Carontes bem pagos ajudavam à travessia
agora inversa, do Hades ao Éden, das terras dos mortos para as terras dos
vivos, terras prometidas de vida farta e plena. Então os novos bárbaros começaram
a chegar, ousando atravessar desertos e fossos dantescos, mediterrânicos. Os
novos bárbaros serão os novos europeus (lê-se numa revista), pois claro (afinal
os velhos europeus – nós - também não fomos já velhos bárbaros?).
***
Schengen rebentou como uma
barragem prenhe de água até não poder mais. O descontrolo instalou-se nas
fronteiras externas da “União” e depois nas fronteiras internas. Rios de
imigrantes e refugiados começaram a penetrar os caminhos da Europa em direção
ao Norte. A figura do imigrante clandestino, ilegal, desapareceu. Eram todos
refugiados. Um governo socialista francês fechou os olhos à construção de uma
cidade de barracas num extremo do seu território, frente à fossa mais estreita
e menos profunda, e por isso mais transponível, do Canal da Mancha. Formou-se então
essa enorme “selva” de habitações precárias – uma “selva” em plena Europa
continental, frente a esse outro paraíso mais paradisíaco, aos olhos de quem
procura, não refúgio, mas outra coisa qualquer, que é a Grã-Bretanha. Na
verdade, aqueles refugiados de Nord-Pas-de-Calais, já não fugiam da guerra, não
procuravam refúgio, procuravam sim outra coisa. Pois afinal no paraíso francês
não havia guerra, não é verdade? Então o que procuravam aqueles refugiados?
Não haviam alcançado já a paz nas terras de França? Não se encontravam já distantes
dos infernos terrestres? A constituição da “Selva” em Nord-Pas-de-Calais teve
um efeito desconfortável no subconsciente de muitos dos que viviam além Mancha.

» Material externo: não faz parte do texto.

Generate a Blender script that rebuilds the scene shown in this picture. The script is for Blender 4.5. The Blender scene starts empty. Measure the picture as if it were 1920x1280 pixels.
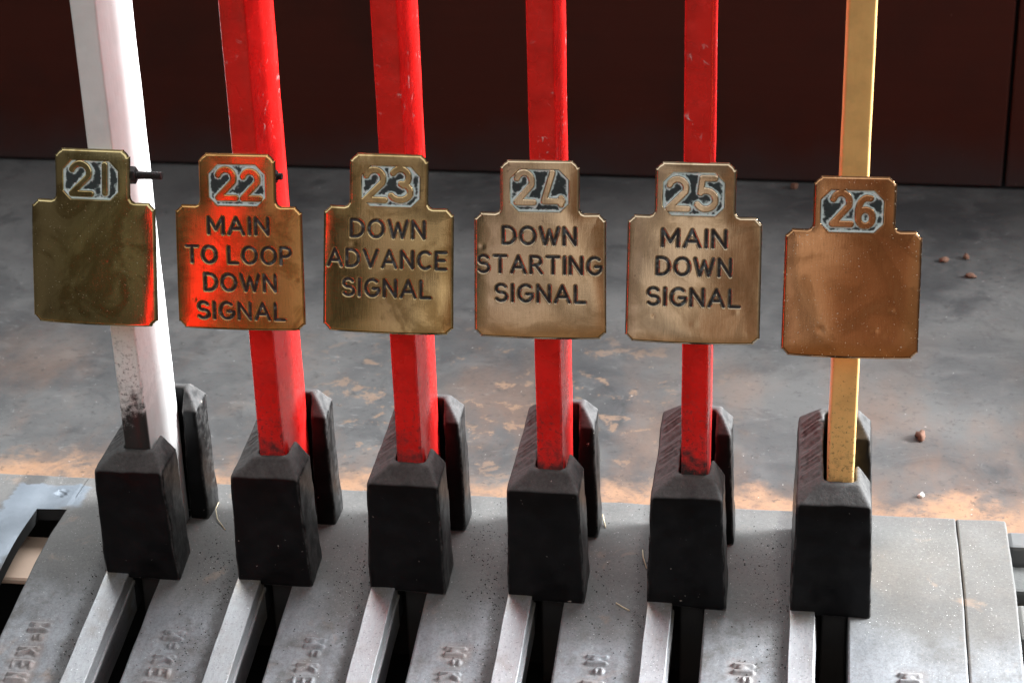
import bpy, bmesh, math, random
import numpy as np
from mathutils import Vector, Matrix, noise as mnoise

C = bpy.context.scene.collection
SP = 0.13                      # lever spacing, metres
YA = 0.09                      # lever pivot line

def arc(y):
    """height of the quadrant top: flat behind, bending into a straight fall at the front"""
    t = .030 - y
    return .0115 - .245 * (t + np.sqrt(t * t + .045 ** 2)) / 2

# ------------------------------------------------------------------ camera, world, lamps
scn = bpy.context.scene
cam = bpy.data.cameras.new("camera")
cam.sensor_width = 36.0
cam.lens = 3668.6 / 1920 * 36
cam.clip_start, cam.clip_end = 0.05, 60
cam.dof.use_dof = True
cam.dof.focus_distance = 1.80
cam.dof.aperture_fstop = 11
co = bpy.data.objects.new("camera", cam); C.objects.link(co)
yaw, pit, rol = 0.1596, 0.4293, -0.0312
f = Vector((-math.sin(yaw) * math.cos(pit), math.cos(yaw) * math.cos(pit), -math.sin(pit)))
r = Vector((math.cos(yaw), math.sin(yaw), 0)); u = r.cross(f)
r2 = r * math.cos(rol) + u * math.sin(rol); u2 = u * math.cos(rol) - r * math.sin(rol)
M = Matrix((r2, u2, -f)).transposed().to_4x4(); M.translation = Vector((0.6082, -1.5498, 0.9749))
co.matrix_world = M
scn.camera = co

scn.view_settings.view_transform = 'Standard'
scn.view_settings.look = 'None'
scn.view_settings.exposure = 0.12
scn.view_settings.gamma = 1.0
scn.view_settings.use_curve_mapping = False
scn.cycles.max_bounces = 8
scn.cycles.sample_clamp_indirect = 4.0

class NT:
    """small helper for node trees"""
    def __init__(s, tree): s.t = tree; s.t.nodes.clear()
    def n(s, typ, **kw):
        nd = s.t.nodes.new(typ)
        for k, v in kw.items():
            if k.startswith('_'): setattr(nd, k[1:], v)
        return nd
    def link(s, a, b): s.t.links.new(a, b)
    def put(s, sock, v):
        if hasattr(v, 'is_output'): s.link(v, sock)
        elif v is not None:
            if sock.type == 'RGBA' and not isinstance(v, (int, float)) and len(v) == 3: v = (*v, 1)
            if sock.type == 'RGBA' and isinstance(v, (int, float)): v = (v, v, v, 1)
            if sock.type == 'VECTOR' and isinstance(v, (int, float)): v = (v, v, v)
            sock.default_value = v
    def math(s, op, a, b=None, c=None, clamp=False):
        nd = s.n('ShaderNodeMath', _operation=op, _use_clamp=clamp)
        for i, v in enumerate((a, b, c)):
            if v is not None: s.put(nd.inputs[i], v)
        return nd.outputs[0]
    def mul(s, a, b): return s.math('MULTIPLY', a, b)
    def add(s, a, b): return s.math('ADD', a, b)
    def sub(s, a, b): return s.math('SUBTRACT', a, b)
    def mx(s, a, b): return s.math('MAXIMUM', a, b)
    def step(s, v, lo, hi):     # smoothstep; lo > hi gives a falling edge
        nd = s.n('ShaderNodeMapRange', _interpolation_type='SMOOTHSTEP')
        s.put(nd.inputs[0], v)
        if lo <= hi: a = (lo, hi, 0, 1)
        else: a = (hi, lo, 1, 0)
        for i, q in enumerate(a): nd.inputs[i + 1].default_value = q
        return nd.outputs[0]
    def mix(s, fac, a, b):
        nd = s.n('ShaderNodeMix', _data_type='RGBA')
        s.put(nd.inputs[0], fac); s.put(nd.inputs[6], a); s.put(nd.inputs[7], b)
        return nd.outputs[2]
    def mixf(s, fac, a, b):
        nd = s.n('ShaderNodeMix', _data_type='FLOAT')
        s.put(nd.inputs[0], fac); s.put(nd.inputs[2], a); s.put(nd.inputs[3], b)
        return nd.outputs[0]
    def coord(s, kind='Object', scale=(1, 1, 1), off=(0, 0, 0), rot=(0, 0, 0)):
        tc = s.n('ShaderNodeTexCoord'); mp = s.n('ShaderNodeMapping')
        s.link(tc.outputs[kind], mp.inputs[0])
        mp.inputs[1].default_value = off; mp.inputs[2].default_value = rot; mp.inputs[3].default_value = scale
        return mp.outputs[0]
    def xyz(s, vec):
        nd = s.n('ShaderNodeSeparateXYZ'); s.link(vec, nd.inputs[0]); return nd.outputs
    def noise(s, vec, scale, detail=4, rough=.55, dist=0.0):
        nd = s.n('ShaderNodeTexNoise'); s.link(vec, nd.inputs['Vector'])
        nd.inputs['Scale'].default_value = scale; nd.inputs['Detail'].default_value = detail
        nd.inputs['Roughness'].default_value = rough; nd.inputs['Distortion'].default_value = dist
        return nd.outputs[0]
    def voro(s, vec, scale, feature='F1'):
        nd = s.n('ShaderNodeTexVoronoi', _feature=feature); s.link(vec, nd.inputs['Vector'])
        nd.inputs['Scale'].default_value = scale
        return nd.outputs
    def attr(s, name):
        nd = s.n('ShaderNodeAttribute', _attribute_name=name); return nd.outputs['Fac']
    def bump(s, h, strength=.3, dist=.001, normal=None):
        nd = s.n('ShaderNodeBump'); s.put(nd.inputs['Height'], h)
        nd.inputs['Strength'].default_value = strength; nd.inputs['Distance'].default_value = dist
        if normal is not None: s.link(normal, nd.inputs['Normal'])
        return nd.outputs[0]
    def out(s, col, rough=.5, metal=0., normal=None, spec=None, coat=None):
        b = s.n('ShaderNodeBsdfPrincipled'); o = s.n('ShaderNodeOutputMaterial')
        s.put(b.inputs['Base Color'], col); s.put(b.inputs['Roughness'], rough); s.put(b.inputs['Metallic'], metal)
        if spec is not None: s.put(b.inputs['Specular IOR Level'], spec)
        if coat is not None: b.inputs['Coat Weight'].default_value = coat; b.inputs['Coat Roughness'].default_value = .15
        if normal is not None: s.link(normal, b.inputs['Normal'])
        s.link(b.outputs[0], o.inputs[0])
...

Afinal, meu Deus, meu Deus, o que vinha aí. Epílogo: Venceu o Brexit! O Reino
Unido, desunido, abandona o barco Europeu, qual escaler lançado ao mar em
momento de aflição ou invasão, quando o grande navio já mete água por todo o lado.
***
Meses depois, do outro lado do
Atlântico, vence um Trump. Um grosseiro. Outro rombo no casco do navio
Ocidental.
O Euro afunda-se agora face ao
dólar, na iminência de uma subida das taxas de juro diretoras americanas e a
Itália ameaça uma evasão da zona Euro, aprofundando mais ainda a eterna crise
do Euro. Crise que só terminará, diga-se de passagem, com o fim do Euro. Em
suma: o Euro é a crise.
Por tudo isto são por isso agora
mais sonoros os brados dos profetas da desgraça e das cassandras, anunciando o
fim do Euro e a derrocada do projeto Europeu. O fim de um mundo que se queria
novo e o começo de um novo mundo que afinal é o velho.
The times are changing.
Mas o vento que por aqui sopra, nem cheira bem, nem está de feição.
Mas o vento que por aqui sopra, nem cheira bem, nem está de feição.